ByGeorge!
November 2008

Partisan Firms Find Common Ground in GW Battleground Poll


By Julia Parmley

As the presidential campaign has intensified, so has the workload for the pollsters behind The George Washington University Battleground Poll, who are conducting more than 200 interviews nightly with potential voters in an effort to assess not just who leads the race but why.

Founded in 1991, the Battleground Poll is a collaborative bipartisan survey produced by Republican polling firm The Tarrance Group and its Democratic counterpart Lake Research Partners. The poll has examined the political climate through four presidential and three mid-term election cycles. In 2004, Battleground proved the most accurate presidential tracking poll in the nation.

In non-election years, more than 1,000 likely voters are surveyed nationwide for the poll, which is typically released two to four times annually.
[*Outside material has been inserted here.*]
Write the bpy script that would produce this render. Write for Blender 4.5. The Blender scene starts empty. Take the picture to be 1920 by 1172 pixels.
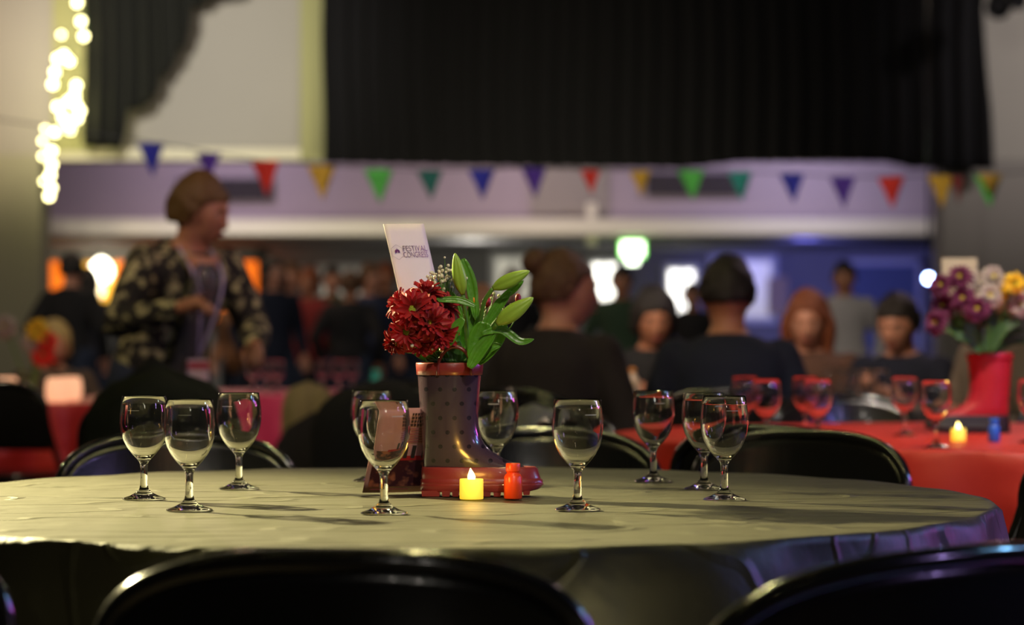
import bpy, bmesh, math, random
from mathutils import Vector, Matrix, Euler, noise
random.seed(7)
PI = math.pi
S = bpy.context.scene
COL = S.collection
F = 85.0 / 36.0 * 1920.0           # focal length in pixels
CAMZ, HY = 0.95, 657.0             # camera height, row of the horizon
def P(x, y, Y):                    # a place in the room, from a bearing and a distance
    return Vector(((x - 960) / F * Y, Y, CAMZ + (HY - y) / F * Y))
def R(a): return math.radians(a)
def c8(r, g, b):
    f = lambda v: (v / 255 / 12.92) if v / 255 <= .04045 else ((v / 255 + .055) / 1.055) ** 2.4
    return (f(r), f(g), f(b), 1)

# ------------------------------------------------------------ camera, world, lights, exposure
cd = bpy.data.cameras.new('camera'); cam = bpy.data.objects.new('camera', cd); COL.objects.link(cam)
cam.location = (0, 0, CAMZ); cam.rotation_euler = (R(90), 0, 0)
cd.lens = 85; cd.sensor_width = 36; cd.shift_y = (HY - 586) / 1920
cd.clip_end = 200; cd.clip_start = .05
cd.dof.use_dof = True; cd.dof.focus_distance = 3.36; cd.dof.aperture_fstop = 3.7; cd.dof.aperture_blades = 9
S.camera = cam
w = bpy.data.worlds.new('world'); S.world = w; w.use_nodes = True
w.node_tree.nodes['Background'].inputs[0].default_value = (.8, .75, .9, 1)
w.node_tree.nodes['Background'].inputs[1].default_value = .01
S.view_settings.view_transform = 'Standard'; S.view_settings.look = 'None'
S.view_settings.exposure = 0; S.view_settings.gamma = 1; S.view_settings.use_curve_mapping = False
S.cycles.use_denoising = True; S.cycles.sample_clamp_indirect = 6; S.cycles.caustics_reflective = False
S.cycles.max_bounces = 14; S.cycles.transmission_bounces = 14; S.cycles.transparent_max_bounces = 12
S.cycles.blur_glossy = .5

def light(kind, loc, target, col, power, size=.1, angle=40, blend=.6):
    d = bpy.data.lights.new('lamp', kind); o = bpy.data.objects.new('lamp', d); COL.objects.link(o)
    o.location = loc; d.color = col; d.energy = power
    if kind == 'SPOT': d.spot_size = R(angle); d.spot_blend = blend; d.shadow_soft_size = size
    elif kind == 'POINT': d.shadow_soft_size = size
    else: d.shape = 'DISK'; d.size = size
    if target is not None:
        o.rotation_euler = (Vector(target) - Vector(loc)).to_track_quat('-Z', 'Y').to_euler()
    return o
# warm stage lamp high on the left; the lamps after it are added
key = light('SPOT', (-2.75, 5.35, 2.3), (-.8, 3.35, .74), (1, .87, .43), 4500, .05, 40, 1)
key.data.cycles.is_caustics_light = True
light('SPOT', (.7, .4, 3.0), (-.12, 3.5, .97), (1, .86, .72), 230, .07, 15, 1)  # front fill added for the card and flowers
light('AREA', (1.1, -3.6, 2.3), (0, 3.5, .8), (1, .92, .8), 9, .22)  # this and the next: added behind the camera for white glints in glasses
light('AREA', (.35, -4.2, 2.9), (0, 3.5, .8), (1, .92, .8), 7, .2)
light('SPOT', (-2.4, 4.4, 4.0), (.3, 7.6, 1.15), (1, .74, .5), 150, .08, 24, .9)  # warm spot added to lift the bun woman and the man in navy
# coloured party lamps on the right
def ledbar(loc, target, col, power, wd_=.07, ht_=.5):
    o = light('AREA', loc, target, col, power, .1); o.data.shape = 'RECTANGLE'; o.data.size = wd_; o.data.size_y = ht_; return o
ledbar((2.5, 3.3, 1.75), (0, 3.5, .8), (.25, .6, 1), 9, .07, .22)
ledbar((2.6, 3.9, 1.45), (0, 3.5, .8), (.30, .22, 1), 12, .09, .34)
ledbar((2.9, 4.7, 1.25), (0, 3.5, .8), (1, .12, .80), 5, .08, .16)
ledbar((2.6, 2.3, 1.5), (.6, 3.1, .6), (.55, .38, 1), 4, .08, .3)
light('SPOT', (1.9, 2.2, 1.9), (.62, 3.0, .55), (.62, .45, 1), 7, .04, 24, .9)
# red table and the people round it, plus added left table and bunting spots
light('SPOT', (1.2, 3.4, 4.4), (1.6, 6.1, .8), (1, .84, .72), 820, .05, 40, .9)
light('SPOT', (-3.8, 6.6, 4.2), (-2.2, 10.1, .6), (1, .75, .6), 130, .08, 30, .9)  # added spot that brightens the dim cloth on the left table
light('SPOT', (3.4, 11.5, 3.9), (1.1, 8.6, .9), (1, .72, .78), 120, .08, 60, .9)
light('SPOT', (-.4, 6.7, 3.1), (1.0, 9.7, 1.0), (1, .74, .56), 330, .08, 50, .9)
light('SPOT', (-4.2, 5.5, 4.4), (-1.25, 8.4, 1.1), (1, .78, .48), 260, .10, 30, .9)
light('SPOT', (.8, 6.6, 3.2), (-1.1, 8.6, 1.2), (1, .5, .75), 60, .08, 30, .9)
light('SPOT', (0, 7.2, 5.4), (0, 14, 2.1), (1, .90, .78), 900, .12, 84, .9)  # added spot that brightens the bunting from in front
# hall lamps far off: lilac wash on the bulkhead, warm on the upper wall, blue on the far right; an added beam spot
light('AREA', (-3.4, 27.2, 3.7), (-3.4, 29, 2.7), (.88, .72, 1), 20, .4)
light('AREA', (.2, 27.2, 3.7), (.2, 29, 2.7), (1, .80, .92), 16, .4)
light('AREA', (3.4, 27.2, 3.7), (3.4, 29, 2.7), (.68, .62, 1), 27, .4)
light('SPOT', (0, 21, 1.2), (0, 29, 2.35), (1, .9, .62), 420, .2, 90, 1)  # added low spot that warms and lifts the cream beam
light('SPOT', (-4.2, 18.5, 4.6), (-3.4, 26, 4.3), (1, .93, .80), 1700, .3, 40, 1)
light('SPOT', (-6.0, 21, 4.0), (-5.9, 26, 4.1), (1, .78, .55), 760, .3, 44, 1)
light('SPOT', (8.0, 20, 6.0), (5.9, 26, 4.0), (1, .88, .84), 900, .3, 40, 1)
light('SPOT', (3.6, 30.2, 2.25), (5.0, 34, 1.5), (.2, .2, 1), 300, .15, 110, .9)
light('POINT', (-.5, 31.0, 2.1), None, (1, .93, .8), 30, .12)
light('POINT', (-2.6, 19.0, 3.8), None, (1, .72, .5), 90, .2)
light('POINT', (-5.2, 15.0, 3.4), None, (1, .8, .55), 70, .2)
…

With the presidential election looming, the poll has been releasing weekly results since Sept. 7.

Lake Research Partners President Celinda Lake says the poll’s purpose is to engage the public and the press about the “who, what, where, and why” of elections.

“The GW-Battleground Poll is not just about superficial numbers and the horserace but about what’s really going on and how people look strategically at polling,” says Lake. “Polls often just show who is ahead, but the GW-Battleground Poll also shows if their lead is due to character, experience, or issues like the economy, as well as if the opinions are from men, women, older voters, or younger voters.”
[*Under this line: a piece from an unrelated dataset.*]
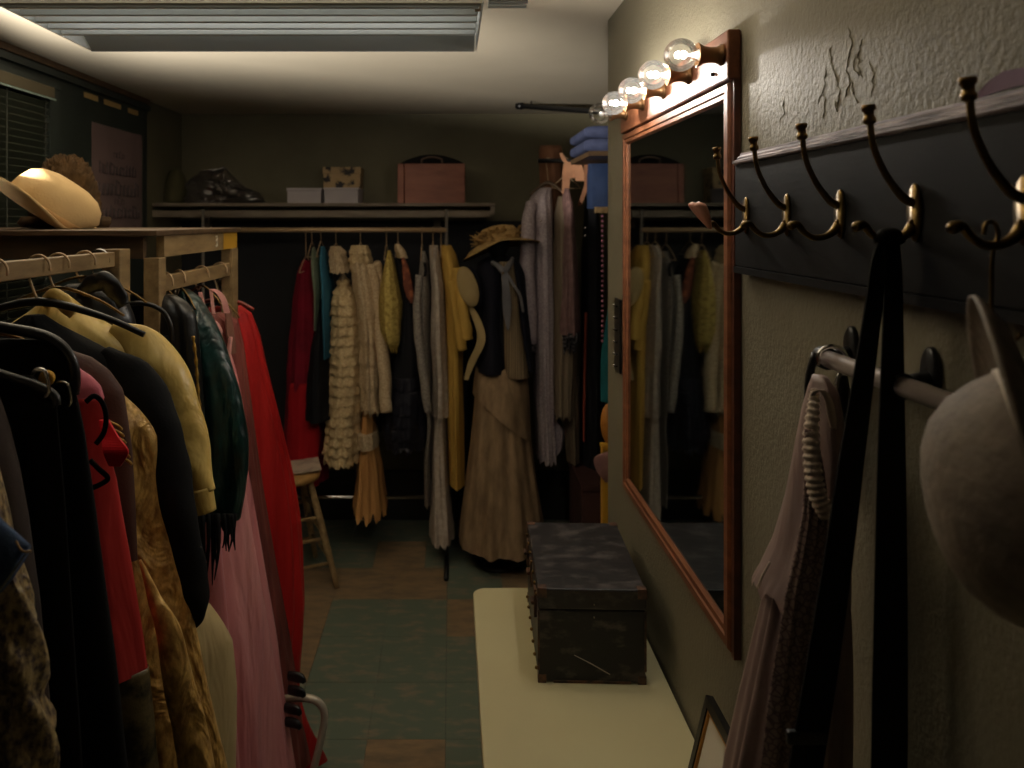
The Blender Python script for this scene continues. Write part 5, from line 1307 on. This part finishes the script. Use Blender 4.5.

This year marks the fifth year GW has sponsored the poll with Graduate School of Political Management Dean Christopher Arterton serving as poll moderator. The University also holds the poll’s data archives since 1991.
Brian Nienaber, vice president of The Tarrance Group, has been involved with the poll since 2002. To prepare for the 2008 presidential election, he says the firms are conducting hundreds of phone interviews a night to track public opinion until Election Day. Every Wednesday night, the latest 800 interviews are collected and analyzed for release on Thursday morning. He stresses the importance of collecting data nightly because of slight day-to-day changes in public opinion.
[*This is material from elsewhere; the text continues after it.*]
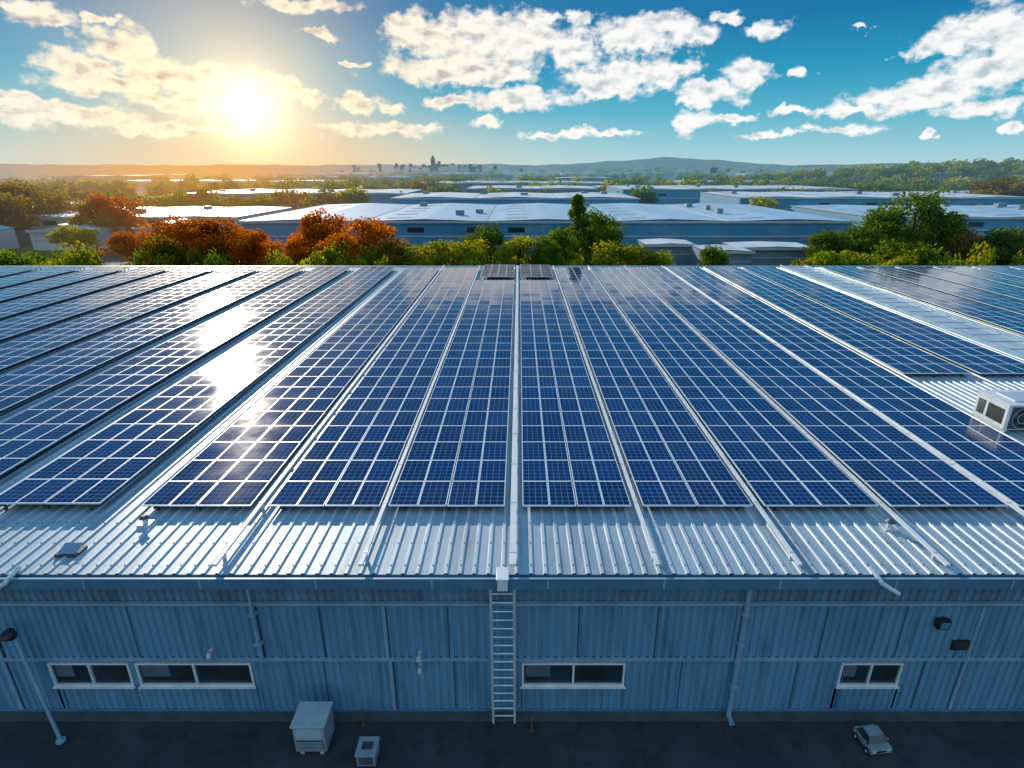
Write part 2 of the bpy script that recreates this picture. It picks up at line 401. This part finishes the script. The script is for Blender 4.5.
for x in (26.95,29.42): mb.box(x-.05,x+.05,14,60.3,RZ+.056,RZ+.30,1)
y=14.5
while y<60: mb.box(27.1,29.3,y,y+.05,RZ+.141,RZ+.165,1); y+=1.5
own('roof_walkway',[m_roofrib,m_trim])
m_grey=mat('cabinet_grey',(.30,.38,.43),.5,0,(.21,.28,.32),3); m_grey2=mat('cabinet_light_grey',(.44,.54,.60),.5,0,(.34,.43,.48),3)
def hvac(x0,x1,y0,y1,z0,h,name,fan=True):
    global mb
    mb=MB(); mb.box(x0,x1,y0,y1,z0+.12,z0+h,0); mb.box(x0-.04,x1+.04,y0-.04,y1+.04,z0+h,z0+h+.05,3)
    for xx in (x0+.1,x1-.2): mb.box(xx,xx+.1,y0+.02,y1-.02,z0,z0+.12,1)
    W=x1-x0; n=2 if W>1.6 else 1
    if fan:
      for i in range(n):
        cx=x0+W*(i+.5)/n; cz=z0+.12+(h-.12)*.5; r=min(W/n,h)*.38
        mb.box(cx-r*1.1,cx+r*1.1,y0-.02,y0,cz-r*1.08,cz+r*1.08,4)
        mb.cyl((cx,y0-.035,cz),(cx,y0-.0205,cz),r,n=28,m=2)
        for q in (1,3): 
            rr=r*(q+1)/4; m=28
            for t in range(m):
                a0=2*math.pi*t/m;a1=2*math.pi*(t+1)/m
                mb.quad((cx+(rr-.02)*math.cos(a0),y0-.06,cz+(rr-.02)*math.sin(a0)),(cx+rr*math.cos(a0),y0-.06,cz+rr*math.sin(a0)),(cx+rr*math.cos(a1),y0-.06,cz+rr*math.sin(a1)),(cx+(rr-.02)*math.cos(a1),y0-.06,cz+(rr-.02)*math.sin(a1)),1)
        for q in range(5):
            a=2*math.pi*q/5; a2=a+.5
            mb.poly([(cx,y0-.045,cz),(cx+r*.9*math.cos(a),y0-.04,cz+r*.9*math.sin(a)),(cx+r*.9*math.cos(a2),y0-.05,cz+r*.9*math.sin(a2))],4)
      mb.box(x0-.015,x0,y0+.15,y0+.95,z0+.3,z0+h-.2,2)
      mb.box(x0-.015,x0,y0+1.1,y1-.15,z0+.3,z0+h-.2,4)
    else:
        mb.box(x0+.06,x1-.06,y0-.012,y0,z0+.2,z0+h*.52,2)
        for q in range(6):
            zz=z0+.22+q*(h*.5-.2)/6; mb.box(x0+.07,x1-.07,y0-.03,y0-.012,zz,zz+.025,0)
        mb.box(x0+.06,x1-.06,y0-.012,y0,z0+h*.58,z0+h-.06,3)
        for q in range(7):
            zz=z0+.25+q*(h-.35)/7; mb.box(x0-.02,x0,y0+.1,y1-.1,zz,zz+.03,1)
    cx=(x0+x1)/2; cy=(y0+y1)/2
    if fan:
        mb.box(cx-W*.32,cx+W*.32,cy-(y1-y0)*.3,cy+(y1-y0)*.3,z0+h+.051,z0+h+.09,1)
    own(name,[m_white if fan else m_grey,m_alu,m_dark,m_white if fan else m_grey2,m_under],.012)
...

Lake says the firms determine who to poll through random digit dialing as well as from voter lists. She says they also use the “last birthday method,” meaning they ask to speak with the person who most recently celebrated his or her birthday.

To accurately gauge public opinion, the pollsters ask interviewees a variety of questions, including whether they have a favorable or unfavorable impression of the presidential and vice presidential candidates; who can best handle hot-button issues, such as reducing gas and energy prices and reform health care; and what issue they feel Congress should focus on the most.

The questions are developed jointly by the two firms, which also examine the polling data together but analyze the results individually. The firms collaborate on graphs and data charts and release results together, including their separate opinions on the data’s implications.

The latest poll results at press time show Obama at 44 percent, McCain at 42 percent, and 13 percent undecided.

“We have seen movement to and from each candidate every week,” says Nienaber. “Both candidates have a pretty high favorability rating unlike in the 2004 election, so they still have the ability to persuade audiences and gain some ground. We also have noticed that while both candidates have their party’s vote locked up, the middle voters are still choosing between the two.”
Lake says their polling work is very fast-paced.

“It’s definitely crazy during election season, particularly a competitive presidential election,” she says. “But I love hearing how people think about things. I think it’s a real representation of democracy because it’s the common people who have the word.”

The idea for the poll stemmed from an informal 1989 meeting in a piano bar in Hungary. Lake says she and Ed Goeas, president and CEO of The Tarrance Group, met during a business trip to discuss the possibility of creating a poll in which neither side had to compromise.

“We thought it would be great to learn from each other and engage in a dialogue with the public,” says Lake. Both Lake and Nienaber say the Battleground Poll is unique.

“There are other bipartisan polling efforts but none in which analysis is different by party and none in which two people write questions together then write analysis separately,” says Lake. “The GW-Battleground Poll continues to be important because of the uniqueness of its perspective and its lengthy, ongoing database that can look at elections over time.”

“We are partisan firms but we each take time out of our day to come together and collaborate on this poll,” says Nienaber. “It also provides GW students with actual examples of data and shows them that what is learned in the classroom can be applied to real life.”